Less often noticed is a reality to which Carlton J. H. Hayes (1882-1962), a Columbia University historian, pointed in his short book Christianity and Western Civilization (1954). Between a dynamic Christianity and a dynamic Western civilization there has been a parallelism that was more than merely coincidental. Rapacity did inflict checks and stains, but overall technological and material progress in the West was not put primarily to the service of despots--to building royal palaces and tombs--but to raising the general economic level and to humanitarian compassion.

Outside the Atlantic nations, however, there remains horrifying poverty because those material gains have been inequitably distributed. The British economist Barbara Ward (1914-81) used to point out that in the developing countries hundreds of millions still lack access to so basic a necessity as pure drinking water. Like a winning and persuasive prophet, she did a great deal to awaken the affluent societies of the North to a sense of global responsibility. Of her 1962 book, The Rich Nations and the Poor Nations, Lyndon B. Johnson said, "I read it like I read the Bible."

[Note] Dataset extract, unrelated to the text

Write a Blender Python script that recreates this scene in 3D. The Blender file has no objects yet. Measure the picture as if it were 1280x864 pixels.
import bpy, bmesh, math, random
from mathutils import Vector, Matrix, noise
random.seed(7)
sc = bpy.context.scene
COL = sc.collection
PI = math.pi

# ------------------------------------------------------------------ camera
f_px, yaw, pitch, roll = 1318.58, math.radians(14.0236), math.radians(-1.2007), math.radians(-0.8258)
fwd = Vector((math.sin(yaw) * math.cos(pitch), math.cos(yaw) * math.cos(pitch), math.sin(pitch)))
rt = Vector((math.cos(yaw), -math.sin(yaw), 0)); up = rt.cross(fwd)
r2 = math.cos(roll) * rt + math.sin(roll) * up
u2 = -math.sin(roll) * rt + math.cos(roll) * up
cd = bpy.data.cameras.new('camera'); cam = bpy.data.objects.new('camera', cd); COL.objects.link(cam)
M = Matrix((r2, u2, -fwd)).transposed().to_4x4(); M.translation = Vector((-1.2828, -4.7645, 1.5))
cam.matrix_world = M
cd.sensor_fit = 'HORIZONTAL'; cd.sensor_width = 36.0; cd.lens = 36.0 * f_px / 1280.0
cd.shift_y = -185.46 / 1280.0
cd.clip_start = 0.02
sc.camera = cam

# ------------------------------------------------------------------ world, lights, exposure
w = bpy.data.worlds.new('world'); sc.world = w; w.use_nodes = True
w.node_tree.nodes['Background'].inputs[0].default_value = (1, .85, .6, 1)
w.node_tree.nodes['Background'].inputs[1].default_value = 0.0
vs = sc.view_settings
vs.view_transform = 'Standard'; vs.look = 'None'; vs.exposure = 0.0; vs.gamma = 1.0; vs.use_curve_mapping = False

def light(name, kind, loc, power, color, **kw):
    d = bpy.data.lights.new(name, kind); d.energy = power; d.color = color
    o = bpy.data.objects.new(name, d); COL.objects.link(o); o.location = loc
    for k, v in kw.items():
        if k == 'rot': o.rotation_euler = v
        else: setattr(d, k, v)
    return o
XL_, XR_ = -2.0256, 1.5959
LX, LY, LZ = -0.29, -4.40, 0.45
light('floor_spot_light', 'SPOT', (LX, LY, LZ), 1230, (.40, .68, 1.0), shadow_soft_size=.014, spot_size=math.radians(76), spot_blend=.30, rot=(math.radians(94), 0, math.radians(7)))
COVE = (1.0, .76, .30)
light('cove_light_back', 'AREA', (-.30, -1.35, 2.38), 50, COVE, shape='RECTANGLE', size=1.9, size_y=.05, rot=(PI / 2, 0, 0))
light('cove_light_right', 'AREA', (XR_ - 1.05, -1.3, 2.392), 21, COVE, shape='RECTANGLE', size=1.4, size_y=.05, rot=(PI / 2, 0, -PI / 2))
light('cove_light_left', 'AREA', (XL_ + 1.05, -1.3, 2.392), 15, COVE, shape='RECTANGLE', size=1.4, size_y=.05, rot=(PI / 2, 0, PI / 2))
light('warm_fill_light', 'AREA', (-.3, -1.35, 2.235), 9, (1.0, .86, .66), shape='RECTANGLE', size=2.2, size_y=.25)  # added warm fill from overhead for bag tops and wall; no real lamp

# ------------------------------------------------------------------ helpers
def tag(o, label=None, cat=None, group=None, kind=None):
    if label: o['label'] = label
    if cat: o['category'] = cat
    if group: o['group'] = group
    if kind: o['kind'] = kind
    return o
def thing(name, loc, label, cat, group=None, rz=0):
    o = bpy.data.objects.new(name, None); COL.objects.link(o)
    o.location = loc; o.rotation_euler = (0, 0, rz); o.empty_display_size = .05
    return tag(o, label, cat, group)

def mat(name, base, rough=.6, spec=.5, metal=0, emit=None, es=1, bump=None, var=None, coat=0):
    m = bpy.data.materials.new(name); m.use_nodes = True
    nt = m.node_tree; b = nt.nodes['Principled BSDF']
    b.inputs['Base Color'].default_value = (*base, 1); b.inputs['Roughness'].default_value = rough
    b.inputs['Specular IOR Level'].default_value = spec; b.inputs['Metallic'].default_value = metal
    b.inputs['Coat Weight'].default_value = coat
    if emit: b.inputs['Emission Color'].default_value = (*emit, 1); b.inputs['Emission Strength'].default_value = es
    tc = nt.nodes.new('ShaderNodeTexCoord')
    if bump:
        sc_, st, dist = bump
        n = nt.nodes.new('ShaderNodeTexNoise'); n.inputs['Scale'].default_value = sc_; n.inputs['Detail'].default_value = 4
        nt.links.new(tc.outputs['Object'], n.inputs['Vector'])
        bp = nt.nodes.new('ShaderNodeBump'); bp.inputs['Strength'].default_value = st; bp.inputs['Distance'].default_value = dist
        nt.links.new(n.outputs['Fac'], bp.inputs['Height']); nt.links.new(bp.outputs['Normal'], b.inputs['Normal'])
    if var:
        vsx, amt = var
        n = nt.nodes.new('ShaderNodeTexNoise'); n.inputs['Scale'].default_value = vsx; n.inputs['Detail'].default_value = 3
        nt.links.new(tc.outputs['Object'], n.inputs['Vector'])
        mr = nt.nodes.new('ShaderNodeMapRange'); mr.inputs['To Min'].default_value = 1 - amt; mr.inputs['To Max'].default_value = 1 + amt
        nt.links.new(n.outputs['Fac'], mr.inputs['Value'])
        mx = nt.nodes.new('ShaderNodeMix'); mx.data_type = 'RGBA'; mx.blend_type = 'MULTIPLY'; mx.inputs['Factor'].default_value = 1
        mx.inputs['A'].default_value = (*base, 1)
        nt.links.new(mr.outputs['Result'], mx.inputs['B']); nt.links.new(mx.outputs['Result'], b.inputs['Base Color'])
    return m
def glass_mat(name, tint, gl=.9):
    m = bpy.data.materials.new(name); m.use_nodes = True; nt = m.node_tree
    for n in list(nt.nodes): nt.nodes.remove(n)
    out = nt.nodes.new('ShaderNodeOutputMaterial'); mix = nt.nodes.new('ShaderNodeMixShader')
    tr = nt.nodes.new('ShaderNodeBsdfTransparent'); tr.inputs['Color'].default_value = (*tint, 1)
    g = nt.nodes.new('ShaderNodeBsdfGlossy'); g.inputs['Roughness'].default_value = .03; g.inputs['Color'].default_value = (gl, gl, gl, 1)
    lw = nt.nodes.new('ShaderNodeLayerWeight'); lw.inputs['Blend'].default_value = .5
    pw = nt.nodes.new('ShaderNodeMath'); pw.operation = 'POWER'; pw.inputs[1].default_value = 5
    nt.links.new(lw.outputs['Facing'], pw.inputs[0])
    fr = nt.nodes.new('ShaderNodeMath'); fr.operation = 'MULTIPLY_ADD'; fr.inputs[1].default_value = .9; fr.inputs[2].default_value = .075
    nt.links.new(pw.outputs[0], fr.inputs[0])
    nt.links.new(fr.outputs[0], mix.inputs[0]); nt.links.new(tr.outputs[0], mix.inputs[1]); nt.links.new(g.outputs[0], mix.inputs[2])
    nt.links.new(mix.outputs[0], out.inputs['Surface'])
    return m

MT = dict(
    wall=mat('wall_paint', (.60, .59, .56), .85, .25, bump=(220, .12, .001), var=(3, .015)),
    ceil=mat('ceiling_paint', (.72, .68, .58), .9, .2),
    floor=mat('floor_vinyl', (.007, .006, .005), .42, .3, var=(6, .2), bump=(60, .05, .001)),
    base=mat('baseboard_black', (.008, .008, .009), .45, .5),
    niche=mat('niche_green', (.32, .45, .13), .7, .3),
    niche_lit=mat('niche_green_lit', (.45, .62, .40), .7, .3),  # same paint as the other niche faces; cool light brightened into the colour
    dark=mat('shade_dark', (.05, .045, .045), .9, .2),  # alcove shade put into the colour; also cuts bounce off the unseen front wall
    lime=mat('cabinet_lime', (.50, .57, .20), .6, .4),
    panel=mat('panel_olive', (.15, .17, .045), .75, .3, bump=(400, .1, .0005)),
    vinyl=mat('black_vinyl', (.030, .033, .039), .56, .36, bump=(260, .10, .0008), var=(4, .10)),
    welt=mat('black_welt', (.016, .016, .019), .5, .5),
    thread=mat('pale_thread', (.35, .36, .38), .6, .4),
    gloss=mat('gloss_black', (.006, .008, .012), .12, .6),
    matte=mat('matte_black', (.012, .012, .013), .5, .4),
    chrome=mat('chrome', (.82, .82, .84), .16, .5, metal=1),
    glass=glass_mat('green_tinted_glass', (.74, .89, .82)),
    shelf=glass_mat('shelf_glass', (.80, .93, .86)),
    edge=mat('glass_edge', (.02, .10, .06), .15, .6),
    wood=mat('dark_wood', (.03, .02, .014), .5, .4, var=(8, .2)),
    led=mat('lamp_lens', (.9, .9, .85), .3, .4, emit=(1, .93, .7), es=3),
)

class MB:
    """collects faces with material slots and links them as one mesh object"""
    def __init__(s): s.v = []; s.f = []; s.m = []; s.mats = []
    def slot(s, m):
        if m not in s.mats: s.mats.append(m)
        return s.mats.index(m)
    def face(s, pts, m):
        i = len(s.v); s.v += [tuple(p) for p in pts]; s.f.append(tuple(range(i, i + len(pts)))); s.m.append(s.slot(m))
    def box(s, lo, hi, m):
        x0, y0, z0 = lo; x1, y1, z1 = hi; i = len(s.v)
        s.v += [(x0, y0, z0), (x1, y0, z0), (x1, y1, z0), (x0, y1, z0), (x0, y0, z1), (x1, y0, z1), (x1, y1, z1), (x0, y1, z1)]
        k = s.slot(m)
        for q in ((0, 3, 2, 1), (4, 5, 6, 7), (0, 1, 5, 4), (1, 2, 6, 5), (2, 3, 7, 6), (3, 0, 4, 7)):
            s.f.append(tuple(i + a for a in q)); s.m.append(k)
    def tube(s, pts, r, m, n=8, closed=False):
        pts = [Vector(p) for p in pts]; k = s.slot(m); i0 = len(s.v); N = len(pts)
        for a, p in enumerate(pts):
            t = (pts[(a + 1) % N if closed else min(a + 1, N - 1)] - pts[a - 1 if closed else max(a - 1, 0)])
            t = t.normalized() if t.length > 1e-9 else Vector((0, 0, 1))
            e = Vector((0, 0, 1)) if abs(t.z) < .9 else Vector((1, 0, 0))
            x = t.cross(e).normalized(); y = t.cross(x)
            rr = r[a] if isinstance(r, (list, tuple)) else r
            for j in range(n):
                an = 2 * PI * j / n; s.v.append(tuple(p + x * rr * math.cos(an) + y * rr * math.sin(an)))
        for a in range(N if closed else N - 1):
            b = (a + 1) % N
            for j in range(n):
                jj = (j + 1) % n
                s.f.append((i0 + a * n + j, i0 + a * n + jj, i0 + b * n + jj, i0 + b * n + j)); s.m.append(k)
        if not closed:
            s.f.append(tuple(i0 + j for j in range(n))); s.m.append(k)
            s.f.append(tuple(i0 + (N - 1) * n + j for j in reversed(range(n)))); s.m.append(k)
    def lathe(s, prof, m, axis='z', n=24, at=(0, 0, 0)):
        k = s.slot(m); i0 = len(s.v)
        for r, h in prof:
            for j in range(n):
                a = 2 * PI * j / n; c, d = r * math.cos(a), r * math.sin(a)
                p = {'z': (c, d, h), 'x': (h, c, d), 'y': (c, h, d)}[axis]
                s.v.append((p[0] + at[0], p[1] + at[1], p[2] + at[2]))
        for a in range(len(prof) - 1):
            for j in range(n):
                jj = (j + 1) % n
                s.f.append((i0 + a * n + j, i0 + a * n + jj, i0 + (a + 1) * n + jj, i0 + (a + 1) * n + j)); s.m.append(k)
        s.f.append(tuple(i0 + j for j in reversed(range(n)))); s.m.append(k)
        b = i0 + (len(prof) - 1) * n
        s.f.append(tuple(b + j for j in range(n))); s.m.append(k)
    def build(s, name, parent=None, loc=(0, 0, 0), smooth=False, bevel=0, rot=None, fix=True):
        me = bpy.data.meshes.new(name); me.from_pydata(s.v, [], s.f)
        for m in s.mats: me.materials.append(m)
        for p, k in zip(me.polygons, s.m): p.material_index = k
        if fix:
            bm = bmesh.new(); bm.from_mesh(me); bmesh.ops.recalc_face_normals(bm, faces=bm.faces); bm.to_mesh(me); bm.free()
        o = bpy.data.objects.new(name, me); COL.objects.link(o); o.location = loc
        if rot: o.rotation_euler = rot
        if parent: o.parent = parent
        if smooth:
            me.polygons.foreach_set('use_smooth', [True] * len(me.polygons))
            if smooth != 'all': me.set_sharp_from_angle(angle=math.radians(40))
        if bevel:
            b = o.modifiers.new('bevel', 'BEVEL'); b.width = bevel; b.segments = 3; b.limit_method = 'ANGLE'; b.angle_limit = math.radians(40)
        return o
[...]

In many books and speeches, Barbara Ward argued with optimistic eloquence that world poverty could be eliminated if the rich nations moderated their conspicuous consumption, shared their resources and conserved the natural environment. If the third millennium proves her right, humanity will have lifted itself to its highest plane so far.

That is more likely to happen if in the new millennium the nationalism that has dominated the political history of the past four centuries is balanced by a general and effective conviction that all people belong to a worldwide human family.

In the middle of the 19th century, when the great European nation-states were roaring over the earth and creating colonial empires, an Italian Jesuit moralist, Luigi Taparelli d'Azeglio (1793-1862) was talking like what the Old Testament would call a far-seeing oracle. He reasoned that by their very nature, human societies tend toward an international organization--that the natural law requires as much.

A world trading system already exists; a world government does not, and in many quarters the very concept evokes resistance. Fifty years ago, the John Birchers were sure that the United Nations aimed to subvert U.S. sovereignty. In Seattle last month, demonstrators denounced the World Trade Organization as globalization without representation. All the same, it is possible that in the centuries to come, the nations of the world, without surrendering their identities and sovereignty, may find a way, as the Second Vatican Council put it, to "lay international foundations under the whole human community."

Christians believe that neither this nor any other hope for the future can be realized without grace, and so until the end of the ages they will continue to pray: "Thy kingdom come."